What inroads have you made on the international market, and where are there growth opportunities? There are many untapped opportunities on the Brazilian market, so we are focusing on that. But at the same time, digital markets like Google Play and Apple’s Newsstand let us reach a Portuguese speaking audience anywhere in the world. It is still a small slice of our sales, but is clearly something to pay attention to.


What is the domestic market like? Brazil is facing the same challenges as the North American market: dipping newsstand sales and stagnant subscription numbers. The market experienced a 6.4 per cent drop in circulation – comparing the averages of 2013 and 2012 – according to IVC (our auditing bureau). The share of magazines in the advertising market dropped as well. At the same time, magazines were competing with new media. This highlighted the challenge


for publishers to convince advertisers that magazines are a great channel. That is why ANER (the National Association of Magazine Editors), of which I am the president, has been looking for best practices and strategies from other markets to be implemented here. For example, ANER has published a fact book about the sector’s many qualities and advantages, such as its efficiency and advertising reach.

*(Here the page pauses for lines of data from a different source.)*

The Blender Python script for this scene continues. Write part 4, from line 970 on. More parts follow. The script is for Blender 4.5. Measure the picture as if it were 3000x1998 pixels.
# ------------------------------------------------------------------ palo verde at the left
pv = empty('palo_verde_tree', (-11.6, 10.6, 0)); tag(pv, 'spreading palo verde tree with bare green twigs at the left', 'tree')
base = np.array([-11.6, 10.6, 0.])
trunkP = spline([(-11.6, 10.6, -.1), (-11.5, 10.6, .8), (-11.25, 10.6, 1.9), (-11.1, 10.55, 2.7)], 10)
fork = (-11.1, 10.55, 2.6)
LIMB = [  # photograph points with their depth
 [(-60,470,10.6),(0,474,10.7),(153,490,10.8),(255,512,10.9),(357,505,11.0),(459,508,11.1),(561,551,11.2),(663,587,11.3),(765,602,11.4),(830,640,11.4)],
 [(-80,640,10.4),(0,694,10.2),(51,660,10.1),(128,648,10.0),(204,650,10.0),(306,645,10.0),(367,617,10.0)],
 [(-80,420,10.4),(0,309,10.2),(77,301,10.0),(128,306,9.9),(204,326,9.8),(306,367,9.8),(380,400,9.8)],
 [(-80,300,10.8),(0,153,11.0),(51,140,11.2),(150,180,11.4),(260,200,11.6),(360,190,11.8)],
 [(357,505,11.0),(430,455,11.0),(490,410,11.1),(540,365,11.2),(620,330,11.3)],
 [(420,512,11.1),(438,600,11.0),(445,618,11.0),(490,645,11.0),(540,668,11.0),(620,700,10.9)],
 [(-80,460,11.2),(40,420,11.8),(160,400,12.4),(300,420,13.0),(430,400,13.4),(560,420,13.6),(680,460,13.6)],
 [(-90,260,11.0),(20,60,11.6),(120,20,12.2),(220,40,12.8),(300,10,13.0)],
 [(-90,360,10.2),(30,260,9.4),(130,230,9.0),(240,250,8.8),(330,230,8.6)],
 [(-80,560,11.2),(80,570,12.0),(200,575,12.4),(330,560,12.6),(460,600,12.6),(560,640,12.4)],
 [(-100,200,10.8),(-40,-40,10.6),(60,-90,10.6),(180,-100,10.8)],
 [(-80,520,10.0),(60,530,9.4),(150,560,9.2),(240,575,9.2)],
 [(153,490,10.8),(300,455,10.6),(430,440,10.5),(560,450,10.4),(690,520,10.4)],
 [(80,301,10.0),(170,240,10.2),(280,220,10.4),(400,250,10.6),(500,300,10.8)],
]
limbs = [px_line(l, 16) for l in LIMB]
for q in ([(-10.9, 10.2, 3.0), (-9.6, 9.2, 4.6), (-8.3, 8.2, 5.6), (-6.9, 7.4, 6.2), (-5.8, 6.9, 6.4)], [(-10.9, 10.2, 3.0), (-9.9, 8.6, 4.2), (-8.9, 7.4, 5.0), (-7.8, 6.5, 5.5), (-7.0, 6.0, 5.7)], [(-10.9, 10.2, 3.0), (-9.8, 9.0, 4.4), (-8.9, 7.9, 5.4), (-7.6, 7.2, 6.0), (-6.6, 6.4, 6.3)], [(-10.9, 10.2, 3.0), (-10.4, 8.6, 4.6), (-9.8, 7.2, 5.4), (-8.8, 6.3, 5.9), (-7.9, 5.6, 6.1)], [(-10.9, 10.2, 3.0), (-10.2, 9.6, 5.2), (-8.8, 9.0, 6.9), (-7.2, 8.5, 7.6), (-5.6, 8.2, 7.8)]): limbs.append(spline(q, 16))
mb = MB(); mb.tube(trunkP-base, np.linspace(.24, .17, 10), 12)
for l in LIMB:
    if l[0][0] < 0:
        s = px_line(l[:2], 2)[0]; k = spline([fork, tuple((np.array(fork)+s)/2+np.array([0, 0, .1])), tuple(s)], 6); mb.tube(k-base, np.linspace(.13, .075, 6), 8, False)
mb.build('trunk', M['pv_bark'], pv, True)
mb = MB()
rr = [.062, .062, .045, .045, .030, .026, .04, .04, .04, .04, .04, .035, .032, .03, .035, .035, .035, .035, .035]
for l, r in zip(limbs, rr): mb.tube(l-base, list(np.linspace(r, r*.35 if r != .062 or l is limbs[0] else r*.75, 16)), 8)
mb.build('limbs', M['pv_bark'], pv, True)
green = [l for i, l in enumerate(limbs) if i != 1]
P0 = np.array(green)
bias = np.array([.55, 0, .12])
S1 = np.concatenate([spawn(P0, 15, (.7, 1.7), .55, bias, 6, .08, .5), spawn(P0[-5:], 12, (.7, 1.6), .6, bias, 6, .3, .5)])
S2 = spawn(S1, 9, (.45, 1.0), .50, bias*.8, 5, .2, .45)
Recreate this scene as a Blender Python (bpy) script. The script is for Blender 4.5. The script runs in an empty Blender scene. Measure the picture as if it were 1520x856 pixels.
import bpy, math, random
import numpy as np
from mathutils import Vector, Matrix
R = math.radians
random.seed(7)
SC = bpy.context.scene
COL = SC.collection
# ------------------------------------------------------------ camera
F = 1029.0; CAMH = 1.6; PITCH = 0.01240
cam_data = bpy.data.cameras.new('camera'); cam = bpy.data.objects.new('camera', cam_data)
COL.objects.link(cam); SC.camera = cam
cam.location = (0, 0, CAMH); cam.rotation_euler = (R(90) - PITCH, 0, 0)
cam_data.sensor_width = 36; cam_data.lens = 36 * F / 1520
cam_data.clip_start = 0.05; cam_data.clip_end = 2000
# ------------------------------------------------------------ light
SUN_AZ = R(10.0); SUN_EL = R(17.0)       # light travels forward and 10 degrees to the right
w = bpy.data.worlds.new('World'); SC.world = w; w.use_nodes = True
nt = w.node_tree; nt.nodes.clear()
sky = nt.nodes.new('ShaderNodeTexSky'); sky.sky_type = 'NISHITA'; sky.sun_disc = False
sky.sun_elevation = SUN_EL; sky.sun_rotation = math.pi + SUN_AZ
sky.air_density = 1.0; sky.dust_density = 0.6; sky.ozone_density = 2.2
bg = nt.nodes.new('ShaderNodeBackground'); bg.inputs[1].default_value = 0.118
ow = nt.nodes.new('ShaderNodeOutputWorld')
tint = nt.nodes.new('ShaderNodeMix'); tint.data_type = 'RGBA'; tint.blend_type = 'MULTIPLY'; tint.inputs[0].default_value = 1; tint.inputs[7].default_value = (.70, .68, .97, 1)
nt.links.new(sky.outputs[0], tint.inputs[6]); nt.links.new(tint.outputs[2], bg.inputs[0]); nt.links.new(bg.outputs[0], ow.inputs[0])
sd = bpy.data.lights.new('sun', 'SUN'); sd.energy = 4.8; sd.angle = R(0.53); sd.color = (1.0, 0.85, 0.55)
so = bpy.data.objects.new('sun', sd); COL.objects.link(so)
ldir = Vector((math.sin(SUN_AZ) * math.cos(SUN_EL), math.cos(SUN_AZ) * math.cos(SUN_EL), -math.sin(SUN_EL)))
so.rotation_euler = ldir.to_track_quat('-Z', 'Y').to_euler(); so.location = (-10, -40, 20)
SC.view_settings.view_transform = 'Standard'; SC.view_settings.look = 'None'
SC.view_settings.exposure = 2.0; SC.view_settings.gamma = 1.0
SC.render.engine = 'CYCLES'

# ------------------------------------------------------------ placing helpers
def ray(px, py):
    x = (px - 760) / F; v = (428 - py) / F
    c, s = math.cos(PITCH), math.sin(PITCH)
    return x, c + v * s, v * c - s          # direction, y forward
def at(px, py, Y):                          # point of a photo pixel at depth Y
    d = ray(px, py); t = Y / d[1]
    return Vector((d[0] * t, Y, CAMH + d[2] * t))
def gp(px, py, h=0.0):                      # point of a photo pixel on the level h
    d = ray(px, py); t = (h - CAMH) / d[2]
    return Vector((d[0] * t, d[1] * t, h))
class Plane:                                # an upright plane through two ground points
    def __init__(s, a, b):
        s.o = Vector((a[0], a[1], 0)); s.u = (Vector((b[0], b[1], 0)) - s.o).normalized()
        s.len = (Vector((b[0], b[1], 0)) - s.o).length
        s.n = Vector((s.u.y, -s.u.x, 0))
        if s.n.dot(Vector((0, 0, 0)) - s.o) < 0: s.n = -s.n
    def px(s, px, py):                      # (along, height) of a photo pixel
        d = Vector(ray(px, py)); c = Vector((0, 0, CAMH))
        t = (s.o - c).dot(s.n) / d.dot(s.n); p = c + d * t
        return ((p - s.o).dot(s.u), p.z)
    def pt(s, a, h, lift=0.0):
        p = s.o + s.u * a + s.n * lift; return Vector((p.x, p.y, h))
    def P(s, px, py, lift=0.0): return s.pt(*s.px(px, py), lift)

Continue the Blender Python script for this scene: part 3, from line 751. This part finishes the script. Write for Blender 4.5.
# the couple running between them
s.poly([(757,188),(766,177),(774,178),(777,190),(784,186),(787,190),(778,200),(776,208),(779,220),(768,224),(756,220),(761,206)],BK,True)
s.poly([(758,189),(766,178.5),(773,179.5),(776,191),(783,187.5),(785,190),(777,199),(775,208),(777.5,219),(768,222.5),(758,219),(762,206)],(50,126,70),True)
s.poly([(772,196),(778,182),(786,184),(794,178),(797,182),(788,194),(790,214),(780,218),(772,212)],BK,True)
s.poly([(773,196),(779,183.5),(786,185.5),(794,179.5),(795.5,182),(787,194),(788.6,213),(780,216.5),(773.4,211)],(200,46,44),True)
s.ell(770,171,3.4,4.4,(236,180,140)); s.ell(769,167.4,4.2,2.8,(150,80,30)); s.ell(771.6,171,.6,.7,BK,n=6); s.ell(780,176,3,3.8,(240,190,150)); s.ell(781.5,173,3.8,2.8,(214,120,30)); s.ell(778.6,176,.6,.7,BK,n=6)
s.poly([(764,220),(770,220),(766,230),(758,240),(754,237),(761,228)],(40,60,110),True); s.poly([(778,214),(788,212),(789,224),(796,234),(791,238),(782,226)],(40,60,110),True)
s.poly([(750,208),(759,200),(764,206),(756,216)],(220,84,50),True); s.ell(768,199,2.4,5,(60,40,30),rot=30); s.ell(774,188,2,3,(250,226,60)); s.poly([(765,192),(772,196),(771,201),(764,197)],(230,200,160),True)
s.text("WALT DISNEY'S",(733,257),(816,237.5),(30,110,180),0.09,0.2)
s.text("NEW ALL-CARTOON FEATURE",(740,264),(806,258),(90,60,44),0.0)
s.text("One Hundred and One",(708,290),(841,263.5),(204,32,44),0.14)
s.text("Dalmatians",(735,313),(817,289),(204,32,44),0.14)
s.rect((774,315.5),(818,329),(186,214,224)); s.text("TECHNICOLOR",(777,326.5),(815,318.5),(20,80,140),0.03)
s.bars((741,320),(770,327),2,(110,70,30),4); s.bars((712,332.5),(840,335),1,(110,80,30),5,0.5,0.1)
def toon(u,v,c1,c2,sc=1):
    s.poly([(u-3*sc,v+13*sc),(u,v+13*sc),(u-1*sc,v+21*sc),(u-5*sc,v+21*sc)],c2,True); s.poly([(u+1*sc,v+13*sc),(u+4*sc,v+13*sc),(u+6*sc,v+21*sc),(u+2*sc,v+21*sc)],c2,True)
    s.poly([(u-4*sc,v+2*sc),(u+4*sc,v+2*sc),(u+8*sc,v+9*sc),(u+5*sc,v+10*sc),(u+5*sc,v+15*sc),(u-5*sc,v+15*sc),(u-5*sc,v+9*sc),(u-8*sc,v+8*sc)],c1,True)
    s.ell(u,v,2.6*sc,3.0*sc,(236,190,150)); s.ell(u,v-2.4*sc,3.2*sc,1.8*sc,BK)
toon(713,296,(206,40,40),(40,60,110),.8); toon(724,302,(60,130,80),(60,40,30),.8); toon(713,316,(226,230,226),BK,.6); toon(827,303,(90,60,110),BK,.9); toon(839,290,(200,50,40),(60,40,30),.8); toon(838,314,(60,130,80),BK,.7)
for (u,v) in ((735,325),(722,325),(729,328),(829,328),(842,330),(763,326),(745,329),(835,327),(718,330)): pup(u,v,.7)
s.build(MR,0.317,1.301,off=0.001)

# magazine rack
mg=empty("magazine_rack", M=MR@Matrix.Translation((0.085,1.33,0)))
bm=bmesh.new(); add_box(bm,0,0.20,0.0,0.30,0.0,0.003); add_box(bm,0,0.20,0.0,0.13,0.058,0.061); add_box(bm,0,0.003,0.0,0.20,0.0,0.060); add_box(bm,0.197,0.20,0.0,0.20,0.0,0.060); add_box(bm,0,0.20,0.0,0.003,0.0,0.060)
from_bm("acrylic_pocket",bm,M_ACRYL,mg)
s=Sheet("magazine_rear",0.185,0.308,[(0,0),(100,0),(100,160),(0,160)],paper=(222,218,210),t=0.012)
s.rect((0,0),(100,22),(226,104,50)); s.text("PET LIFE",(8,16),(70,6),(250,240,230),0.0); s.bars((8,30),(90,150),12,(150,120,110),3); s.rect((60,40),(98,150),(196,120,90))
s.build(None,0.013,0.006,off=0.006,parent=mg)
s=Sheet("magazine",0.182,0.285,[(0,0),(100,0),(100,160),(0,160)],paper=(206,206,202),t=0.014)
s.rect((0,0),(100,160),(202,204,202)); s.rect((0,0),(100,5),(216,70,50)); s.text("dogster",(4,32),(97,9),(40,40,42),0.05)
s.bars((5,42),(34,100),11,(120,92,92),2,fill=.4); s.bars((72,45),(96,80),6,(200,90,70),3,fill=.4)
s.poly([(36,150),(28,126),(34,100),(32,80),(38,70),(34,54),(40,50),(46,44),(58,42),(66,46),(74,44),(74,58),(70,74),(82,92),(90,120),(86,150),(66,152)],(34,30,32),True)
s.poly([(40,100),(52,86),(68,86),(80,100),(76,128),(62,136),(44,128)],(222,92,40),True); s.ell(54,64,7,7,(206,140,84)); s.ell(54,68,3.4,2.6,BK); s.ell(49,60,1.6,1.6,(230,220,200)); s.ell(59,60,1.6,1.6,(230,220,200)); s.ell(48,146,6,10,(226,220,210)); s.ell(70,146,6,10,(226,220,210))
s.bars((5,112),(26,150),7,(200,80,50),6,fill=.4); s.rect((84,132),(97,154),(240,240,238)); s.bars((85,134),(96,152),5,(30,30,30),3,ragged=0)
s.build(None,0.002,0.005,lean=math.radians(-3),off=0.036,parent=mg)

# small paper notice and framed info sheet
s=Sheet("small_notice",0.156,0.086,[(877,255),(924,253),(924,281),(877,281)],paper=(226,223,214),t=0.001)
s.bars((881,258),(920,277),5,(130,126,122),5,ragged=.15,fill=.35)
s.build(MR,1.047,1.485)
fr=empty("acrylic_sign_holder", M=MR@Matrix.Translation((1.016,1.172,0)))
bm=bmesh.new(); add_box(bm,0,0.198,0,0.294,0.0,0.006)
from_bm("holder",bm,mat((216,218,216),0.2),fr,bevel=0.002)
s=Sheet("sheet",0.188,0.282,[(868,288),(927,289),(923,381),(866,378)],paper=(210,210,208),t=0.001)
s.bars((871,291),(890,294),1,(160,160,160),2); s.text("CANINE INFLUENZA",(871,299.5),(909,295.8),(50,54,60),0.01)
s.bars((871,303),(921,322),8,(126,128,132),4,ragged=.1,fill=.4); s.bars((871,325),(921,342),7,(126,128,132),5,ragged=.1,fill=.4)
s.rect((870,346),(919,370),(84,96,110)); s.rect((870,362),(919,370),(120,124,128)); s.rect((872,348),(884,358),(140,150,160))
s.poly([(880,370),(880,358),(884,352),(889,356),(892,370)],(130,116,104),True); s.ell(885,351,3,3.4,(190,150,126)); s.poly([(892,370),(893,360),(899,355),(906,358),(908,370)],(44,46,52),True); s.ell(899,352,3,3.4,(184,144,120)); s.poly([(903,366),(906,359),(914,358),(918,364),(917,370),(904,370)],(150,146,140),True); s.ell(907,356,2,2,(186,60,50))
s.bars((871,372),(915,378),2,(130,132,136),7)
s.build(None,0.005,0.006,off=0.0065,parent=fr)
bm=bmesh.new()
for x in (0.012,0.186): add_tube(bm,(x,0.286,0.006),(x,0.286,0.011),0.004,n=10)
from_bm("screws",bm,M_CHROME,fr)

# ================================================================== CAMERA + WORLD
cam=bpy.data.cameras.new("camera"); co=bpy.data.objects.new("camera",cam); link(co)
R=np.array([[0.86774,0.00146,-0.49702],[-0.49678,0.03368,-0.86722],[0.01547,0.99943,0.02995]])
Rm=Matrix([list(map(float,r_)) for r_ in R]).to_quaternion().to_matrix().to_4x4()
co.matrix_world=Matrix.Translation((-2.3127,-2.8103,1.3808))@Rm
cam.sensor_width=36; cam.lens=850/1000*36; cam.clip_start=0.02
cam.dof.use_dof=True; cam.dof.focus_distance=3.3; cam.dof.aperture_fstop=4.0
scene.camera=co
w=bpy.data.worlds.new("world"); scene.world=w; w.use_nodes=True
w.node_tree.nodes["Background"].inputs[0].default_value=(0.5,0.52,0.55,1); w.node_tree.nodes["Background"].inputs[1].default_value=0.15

Has the World Cup and Olympics had an impact on your business? In our market, the print business has not had much success with sports. Much of the advertising money goes to TV, linked to live events. For the last decade, we have been developing complementary projects. GQ shows how our readers can still look good wearing a soccer team’s t-shirt. For Pequenas Empresas & Grandes Negócios (PEGN), we explore the many business opportunities for entrepreneurs surrounding the World Cup.